The Soviet view of the German question in 1047

The Soviet view of he Berlin question and Germany in general.

March 3, 1947 – “This Is Radio Moscow Calling . . .”


The Soviet view of the German question in 1047
The Soviet view of the Berlin question and Germany in general.

Radio Moscow – news and commentary April 3, 1947 – Gordon Skene Sound Collection –

April 3, 1947 – the world as it looked from Moscow in this day, with news and comment from Radio Moscow shortwave. Long before the days of internet and streaming, the only way you could find out what another country was up to was via Shortwave. Crude and unpredictable, news from another country on the other side of the world as a dim-distant miracle.

And in 1947 the atmosphere of Cold War was making itself felt, with Radio Moscow broadcasting daily news and programming to any audience with the means to receive it, along with a healthy dose of propaganda from commentaries and opinion pieces.

On this day the news was about the Big Four Conference in Moscow and the question of Germany and reparations for the way were discussed. The Soviet point of view was that Germany owed Russia a lot; more than the other Allies because, in their view, Russia suffered the worst from German invasion – and so it was only fair Russia receive the lions share of whatever reparations could be gotten from the defeated Germany. Needless to say, the idea of reunifying Germany was out of the question – any chance, no matter how slight, of Germany going back to the way they were in 1939 was a non-starter in any aspect of the Conference talks.

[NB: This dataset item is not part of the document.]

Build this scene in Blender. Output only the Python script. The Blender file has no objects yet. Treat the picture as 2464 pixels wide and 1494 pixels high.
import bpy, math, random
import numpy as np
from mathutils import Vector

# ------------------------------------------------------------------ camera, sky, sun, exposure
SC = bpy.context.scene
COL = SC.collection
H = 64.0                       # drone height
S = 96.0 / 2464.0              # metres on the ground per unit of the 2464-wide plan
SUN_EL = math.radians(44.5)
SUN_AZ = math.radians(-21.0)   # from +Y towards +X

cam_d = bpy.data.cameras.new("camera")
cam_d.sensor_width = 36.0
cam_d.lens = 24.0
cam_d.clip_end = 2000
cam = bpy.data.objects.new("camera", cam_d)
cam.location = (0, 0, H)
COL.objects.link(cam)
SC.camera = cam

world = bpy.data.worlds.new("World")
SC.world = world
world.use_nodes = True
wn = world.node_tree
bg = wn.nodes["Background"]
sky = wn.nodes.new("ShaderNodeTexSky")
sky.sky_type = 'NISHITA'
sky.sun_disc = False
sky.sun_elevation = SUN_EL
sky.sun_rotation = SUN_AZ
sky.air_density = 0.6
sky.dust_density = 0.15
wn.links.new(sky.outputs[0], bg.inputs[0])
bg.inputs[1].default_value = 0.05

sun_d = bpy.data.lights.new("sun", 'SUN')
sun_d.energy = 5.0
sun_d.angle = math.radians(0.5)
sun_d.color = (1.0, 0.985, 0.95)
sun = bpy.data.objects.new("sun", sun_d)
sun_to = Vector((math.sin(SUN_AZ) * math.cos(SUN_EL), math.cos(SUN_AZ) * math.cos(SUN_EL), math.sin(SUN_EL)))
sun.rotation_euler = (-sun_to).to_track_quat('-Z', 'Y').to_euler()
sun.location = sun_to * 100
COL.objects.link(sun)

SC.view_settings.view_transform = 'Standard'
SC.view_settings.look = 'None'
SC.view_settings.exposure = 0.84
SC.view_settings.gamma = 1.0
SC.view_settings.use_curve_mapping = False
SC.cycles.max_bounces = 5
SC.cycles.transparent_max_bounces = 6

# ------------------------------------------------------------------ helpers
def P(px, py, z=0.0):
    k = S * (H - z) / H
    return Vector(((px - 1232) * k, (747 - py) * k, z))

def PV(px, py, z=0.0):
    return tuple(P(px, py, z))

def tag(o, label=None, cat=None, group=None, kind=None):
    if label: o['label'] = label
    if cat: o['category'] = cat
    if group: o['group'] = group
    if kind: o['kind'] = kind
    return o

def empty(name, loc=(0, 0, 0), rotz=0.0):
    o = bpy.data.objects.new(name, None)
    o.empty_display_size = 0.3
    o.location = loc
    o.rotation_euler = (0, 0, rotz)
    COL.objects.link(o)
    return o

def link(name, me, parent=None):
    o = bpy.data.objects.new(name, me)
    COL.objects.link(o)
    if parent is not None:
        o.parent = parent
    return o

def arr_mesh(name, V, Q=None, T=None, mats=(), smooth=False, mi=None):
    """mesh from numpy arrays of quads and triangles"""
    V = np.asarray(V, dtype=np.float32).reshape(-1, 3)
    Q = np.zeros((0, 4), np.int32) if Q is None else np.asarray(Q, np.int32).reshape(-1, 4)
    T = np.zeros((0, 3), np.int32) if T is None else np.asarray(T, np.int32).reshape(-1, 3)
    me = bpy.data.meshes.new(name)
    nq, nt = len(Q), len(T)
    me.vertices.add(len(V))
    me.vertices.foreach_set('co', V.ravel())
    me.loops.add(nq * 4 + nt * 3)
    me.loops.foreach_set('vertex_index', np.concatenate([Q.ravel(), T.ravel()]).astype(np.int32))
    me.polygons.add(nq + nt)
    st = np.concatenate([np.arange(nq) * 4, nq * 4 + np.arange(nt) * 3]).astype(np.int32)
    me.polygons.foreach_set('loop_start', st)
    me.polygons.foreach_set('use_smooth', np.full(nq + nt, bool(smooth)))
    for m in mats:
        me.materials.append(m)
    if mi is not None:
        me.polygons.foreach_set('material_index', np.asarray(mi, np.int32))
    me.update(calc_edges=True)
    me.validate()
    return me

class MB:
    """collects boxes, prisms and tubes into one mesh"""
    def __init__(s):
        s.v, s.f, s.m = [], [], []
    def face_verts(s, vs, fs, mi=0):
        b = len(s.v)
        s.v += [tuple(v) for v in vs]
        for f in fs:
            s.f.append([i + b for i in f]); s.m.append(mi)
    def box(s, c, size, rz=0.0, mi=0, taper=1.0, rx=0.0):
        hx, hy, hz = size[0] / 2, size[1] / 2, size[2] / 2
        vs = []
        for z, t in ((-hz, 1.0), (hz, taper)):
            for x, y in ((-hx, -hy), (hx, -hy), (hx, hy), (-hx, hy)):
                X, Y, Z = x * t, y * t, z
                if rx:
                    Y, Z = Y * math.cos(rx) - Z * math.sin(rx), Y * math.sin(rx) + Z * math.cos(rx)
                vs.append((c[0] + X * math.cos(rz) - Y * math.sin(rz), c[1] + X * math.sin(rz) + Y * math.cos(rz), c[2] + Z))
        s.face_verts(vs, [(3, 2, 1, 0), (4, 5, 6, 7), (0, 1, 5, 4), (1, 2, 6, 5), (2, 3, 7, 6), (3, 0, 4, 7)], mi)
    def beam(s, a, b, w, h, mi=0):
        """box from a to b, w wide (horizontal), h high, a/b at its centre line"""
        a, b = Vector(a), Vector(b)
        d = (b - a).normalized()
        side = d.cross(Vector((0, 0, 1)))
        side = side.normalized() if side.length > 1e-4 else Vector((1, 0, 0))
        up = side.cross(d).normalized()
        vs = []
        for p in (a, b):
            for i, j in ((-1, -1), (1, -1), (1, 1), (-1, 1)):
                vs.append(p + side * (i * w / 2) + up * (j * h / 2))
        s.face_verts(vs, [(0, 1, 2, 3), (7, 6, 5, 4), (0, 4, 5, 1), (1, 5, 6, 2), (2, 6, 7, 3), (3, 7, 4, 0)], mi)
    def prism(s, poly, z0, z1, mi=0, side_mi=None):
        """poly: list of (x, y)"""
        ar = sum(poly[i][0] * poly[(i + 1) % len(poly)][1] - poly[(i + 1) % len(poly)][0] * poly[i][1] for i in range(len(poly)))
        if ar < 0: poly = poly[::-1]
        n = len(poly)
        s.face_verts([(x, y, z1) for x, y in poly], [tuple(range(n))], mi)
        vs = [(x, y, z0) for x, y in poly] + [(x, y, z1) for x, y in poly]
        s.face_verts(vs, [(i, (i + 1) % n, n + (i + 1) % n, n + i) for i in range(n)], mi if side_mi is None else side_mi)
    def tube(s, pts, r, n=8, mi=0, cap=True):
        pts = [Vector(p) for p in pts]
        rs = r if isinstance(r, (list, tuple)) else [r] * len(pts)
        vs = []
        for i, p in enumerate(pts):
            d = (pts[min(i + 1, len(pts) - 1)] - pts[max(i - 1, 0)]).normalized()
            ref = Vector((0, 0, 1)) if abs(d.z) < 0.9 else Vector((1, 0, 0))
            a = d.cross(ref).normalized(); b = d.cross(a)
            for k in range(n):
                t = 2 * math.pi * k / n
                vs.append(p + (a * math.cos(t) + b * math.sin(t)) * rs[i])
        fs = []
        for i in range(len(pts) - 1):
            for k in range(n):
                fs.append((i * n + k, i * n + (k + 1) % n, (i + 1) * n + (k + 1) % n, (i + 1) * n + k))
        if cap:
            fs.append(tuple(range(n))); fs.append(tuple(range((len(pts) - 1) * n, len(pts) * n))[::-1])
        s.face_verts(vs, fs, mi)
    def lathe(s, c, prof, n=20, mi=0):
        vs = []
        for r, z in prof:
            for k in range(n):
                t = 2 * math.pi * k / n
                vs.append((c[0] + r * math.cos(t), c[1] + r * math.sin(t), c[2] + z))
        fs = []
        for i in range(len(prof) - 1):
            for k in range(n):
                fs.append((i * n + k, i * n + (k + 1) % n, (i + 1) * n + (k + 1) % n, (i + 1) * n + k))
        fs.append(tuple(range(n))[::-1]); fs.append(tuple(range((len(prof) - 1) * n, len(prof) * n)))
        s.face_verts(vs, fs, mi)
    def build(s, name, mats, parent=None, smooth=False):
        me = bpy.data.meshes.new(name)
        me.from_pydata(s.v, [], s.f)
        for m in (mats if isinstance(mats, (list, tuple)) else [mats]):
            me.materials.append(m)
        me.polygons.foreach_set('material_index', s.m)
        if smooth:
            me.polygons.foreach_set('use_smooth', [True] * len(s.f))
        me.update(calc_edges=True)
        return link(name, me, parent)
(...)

Aside from news on the Conference, there was also news pertaining to Russia’s rebuilding efforts; how the painstaking process of rebuilding destroyed cities and factories was of prime importance now, as it was throughout all of Europe. 1947 was only two years from the end of World War 2 and damage inflicted by the ravages of war weren’t going to be swept away in matter of days. The rebuilding and repairing was going to go on for a very long time.

This, and a lot more in this 20 minute excerpt of a broadcast day via Radio Moscow from April 3, 1947.

Caveat: Since I indicated this broadcast is via shortwave and that the technology at the time was crude compared to what we take for granted now, some effort is required to listen to the whole thing. Noise, fading in and out, distortion and just the occasional rotten signal make this not easy listening. But it’s history as it was happening, and not too many of these shortwave broadcast actually exist. So it’s a rarity and it’s history all wrapped up in one package. But just be aware, listening to it won’t be the easiest thing.